Al Auza’i mengatakan bahwa ganjarannya tidak bisa ditakar dan ditimbang.
Ibnu Juraij mengatakan bahwa balasan bagi orang yang bersabar pahala bagi
mereka tidak bisa dihitung sama sekali, akan tetapi akan diberi tambahan dari
itu. Maksudnya, pahala mereka tak terhingga. Sedangkan As Sudi mengatakan bahwa
balasan bagi orang yang bersabar adalah surga.[7]
Makna asal dari sabar adalah “menahan”.
Secara syar’i, pengertian sabar sebagaimana yang dikatakan oleh Ibnul Qayyim,
فَالصَّبْرُ حَبْسُ النَّفْسِ عَنِ الجَزْعِ وَاللَِّسَانِ
عَنِ التَّشَكِّي، وَالجَوَارِحِ عَنْ لَطْمِ الخُدُوْد وَشَقِّ الثِيَابِ وَنَحْوِهِمَا
“Sabar adalah menahan diri dari menggerutu,
menahan lisan dari mengeluh, dan menahan anggota badan dari menampar pipi,
merobek-robek baju dan perbuatan tidak sabar selain keduanya.”[8] Jadi, sabar
meliputi menahan hati, lisan dan anggota badan.
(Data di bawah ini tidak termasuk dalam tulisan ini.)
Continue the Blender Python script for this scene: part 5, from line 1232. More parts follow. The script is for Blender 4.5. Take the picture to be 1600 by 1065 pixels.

Semoga Allah memberi taufik dan kekuatan
kepada kita dalam menghadapi setiap ujian.
[1] HR. Tirmidzi no. 2398, Ibnu Majah no.
4024, Ad Darimi no. 2783, Ahmad (1/185). Syaikh Al Albani dalam Shahih At
Targhib wa At Tarhib no. 3402 mengatakan bahwa hadits ini shahih.
[2] Al Istiqomah, Syaikhul Islam Ibnu
Taimiyah, 2/260, Jami’ah Al Imam Muhammad bin Su’ud, cetakan pertama, 1403 H.
[3] Qo’idah fil Mahabbah, Syaikhul Islam
Ibnu Taimiyah, hal. 150, Maktabah At Turots Al Islamiy.
[4] Faidhul Qodir Syarh Al Jami’ Ash
Shogir, ‘Abdur Ro-uf Al Munawi, 1/73, Al Maktabah At Tijariyah Al Kubro,
cetakan pertama, tahun 1356 H.
[5] Faidhul Qodir Syarh Al Jami’ Ash
Shogir, ‘Abdur Ro-uf Al Munawi, 1/158, Asy Syamilah
[6] HR. Tirmidzi no. 2396, dari Anas bin
Malik. Syaikh Al Albani mengatakan bahwa hadits ini hasan shahih.
[7] Lihat Tafsir Al Qur’an Al ‘Azhim, Ibnu
Katsir, 7/89, Dar Thoyibah, cetakan kedua, tahun 1420 H.
[8] ‘Iddatush Shobirin, Ibnu Qayyim Al
Jauziyah, hal. 7, Darul Kutub Al ‘Ilmiyyah, Beirut.